Instructions to follow.
Leave out the pictures and copy each record below exactly.
....
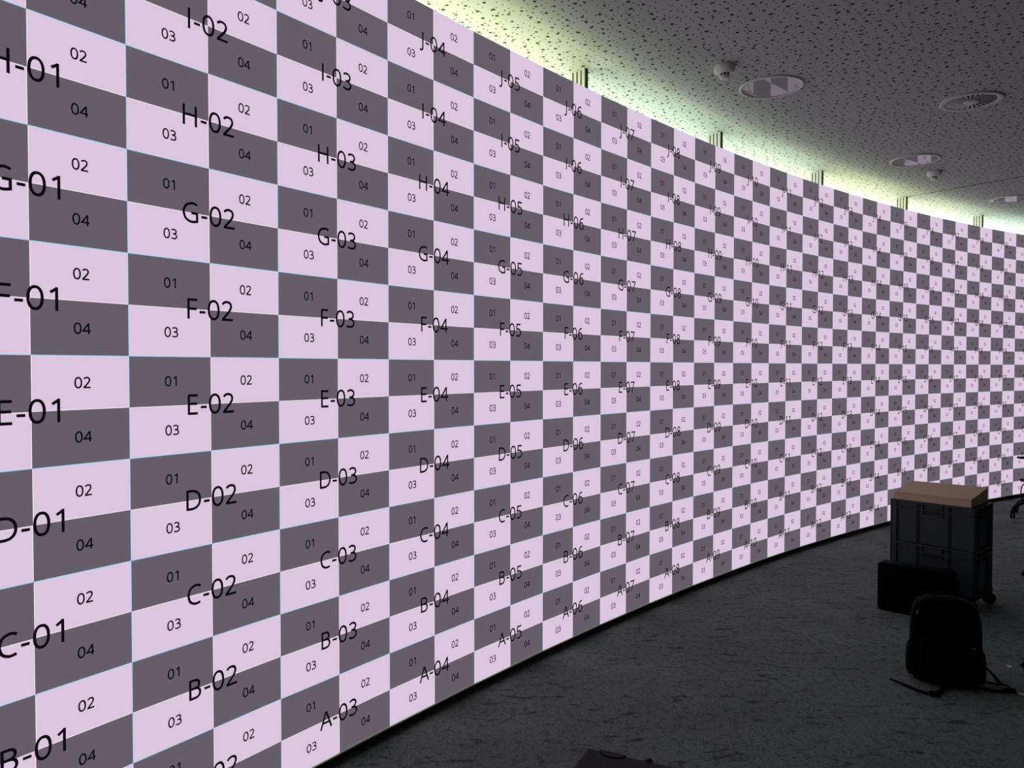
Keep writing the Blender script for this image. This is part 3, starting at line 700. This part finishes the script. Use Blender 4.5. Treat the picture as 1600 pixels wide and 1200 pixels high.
tripod(4.16 + 0.41, 6.20, PI, 'grey-legged tripod farther back, only a foot tip at the right edge')

# ------------------------------------------------------------------ black case at the bottom edge
a2 = math.atan2(2.369 - 2.502, 0.530 - 0.249)
root = empty('equipment_case', (0.249, 2.502, 0), a2, 'black hard equipment case with rounded latch, cut by the bottom edge', 'case')
CW, CD, CHT = 0.56, 0.40, 0.45
bm = BM(); b2 = bmesh.new(); box(b2, 0, CW, -CD, 0, 0.012, CHT - 0.062); bev(b2, 0.016, 3, [e for e in b2.edges if abs((e.verts[0].co - e.verts[1].co).normalized().z) > 0.9]); merge(bm, b2); obj('shell', bm, M_CASE, root)
M_LID = mat('case_lid', (0.018, 0.023, 0.024), 0.55, spec=0.12, noise=0.12, nscale=60, bump=0.1)
bm = BM(); rbox(bm, -0.002, CW + 0.002, -CD - 0.002, 0.002, CHT - 0.06, CHT, 0.013, 4); ld_ = obj('lid', bm, M_LID, root)
bm = BM(); n = 18; lo = []; hi = []
for k in range(n + 1):
    a = PI + PI * k / n; p = (0.088 + 0.044 * math.cos(a), -0.004 + 0.030 * math.sin(a))
    lo.append(bm.verts.new((p[0], p[1], CHT - 0.02))); hi.append(bm.verts.new((p[0], p[1], CHT + 0.0035)))
bm.faces.new(lo[::-1]); bm.faces.new(hi)
for k in range(n + 1): bm.faces.new((lo[k], lo[(k + 1) % (n + 1)], hi[(k + 1) % (n + 1)], hi[k]))
obj('latch', bm, M_RUB, root)
bm = BM(); b2 = bmesh.new(); lathe(b2, [(0, 0.0), (0.013, 0.0), (0.013, 0.006), (0.010, 0.009), (0, 0.009)], 18); b2.transform(Matrix.Translation((0.205, 0.002, CHT - 0.006)) @ Matrix.Rotation(-PI / 2, 4, 'X')); merge(bm, b2); obj('rivet', bm, M_STEEL, root)
for xx in (0.04, CW - 0.04):
    for yy in (-0.04, -CD + 0.04):
        bm = BM(); lathe(bm, [(0, 0), (0.015, 0), (0.018, 0.012), (0, 0.012)], 14, (xx, yy, 0)); obj('foot', bm, M_RUB, root)
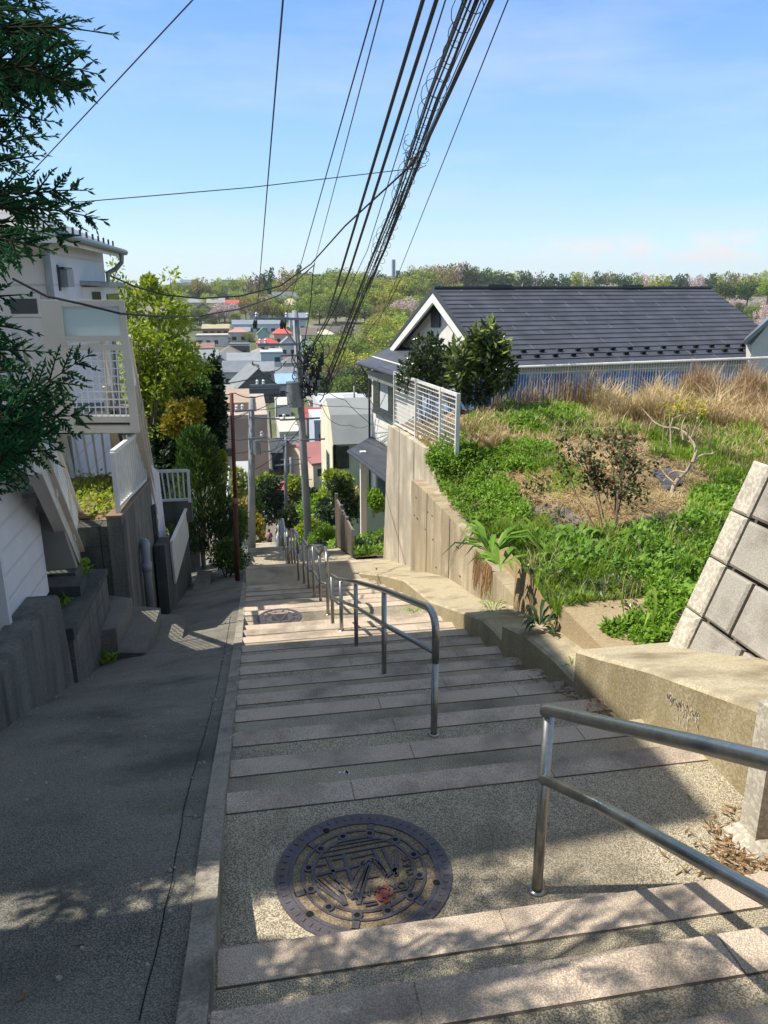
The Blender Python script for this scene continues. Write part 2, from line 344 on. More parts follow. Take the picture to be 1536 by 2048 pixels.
....
Written solution.
Keep writing the Blender script for this image. This is part 3, starting at line 700. This part finishes the script. Use Blender 4.5. Treat the picture as 1600 pixels wide and 1200 pixels high.
tripod(4.16 + 0.41, 6.20, PI, 'grey-legged tripod farther back, only a foot tip at the right edge')

# ------------------------------------------------------------------ black case at the bottom edge
a2 = math.atan2(2.369 - 2.502, 0.530 - 0.249)
root = empty('equipment_case', (0.249, 2.502, 0), a2, 'black hard equipment case with rounded latch, cut by the bottom edge', 'case')
CW, CD, CHT = 0.56, 0.40, 0.45
bm = BM(); b2 = bmesh.new(); box(b2, 0, CW, -CD, 0, 0.012, CHT - 0.062); bev(b2, 0.016, 3, [e for e in b2.edges if abs((e.verts[0].co - e.verts[1].co).normalized().z) > 0.9]); merge(bm, b2); obj('shell', bm, M_CASE, root)
M_LID = mat('case_lid', (0.018, 0.023, 0.024), 0.55, spec=0.12, noise=0.12, nscale=60, bump=0.1)
bm = BM(); rbox(bm, -0.002, CW + 0.002, -CD - 0.002, 0.002, CHT - 0.06, CHT, 0.013, 4); ld_ = obj('lid', bm, M_LID, root)
bm = BM(); n = 18; lo = []; hi = []
for k in range(n + 1):
    a = PI + PI * k / n; p = (0.088 + 0.044 * math.cos(a), -0.004 + 0.030 * math.sin(a))
    lo.append(bm.verts.new((p[0], p[1], CHT - 0.02))); hi.append(bm.verts.new((p[0], p[1], CHT + 0.0035)))
bm.faces.new(lo[::-1]); bm.faces.new(hi)
for k in range(n + 1): bm.faces.new((lo[k], lo[(k + 1) % (n + 1)], hi[(k + 1) % (n + 1)], hi[k]))
obj('latch', bm, M_RUB, root)
bm = BM(); b2 = bmesh.new(); lathe(b2, [(0, 0.0), (0.013, 0.0), (0.013, 0.006), (0.010, 0.009), (0, 0.009)], 18); b2.transform(Matrix.Translation((0.205, 0.002, CHT - 0.006)) @ Matrix.Rotation(-PI / 2, 4, 'X')); merge(bm, b2); obj('rivet', bm, M_STEEL, root)
for xx in (0.04, CW - 0.04):
    for yy in (-0.04, -CD + 0.04):
        bm = BM(); lathe(bm, [(0, 0), (0.015, 0), (0.018, 0.012), (0, 0.012)], 14, (xx, yy, 0)); obj('foot', bm, M_RUB, root)
The Blender Python script for this scene continues. Write part 2, from line 344 on. More parts follow. Take the picture to be 1536 by 2048 pixels.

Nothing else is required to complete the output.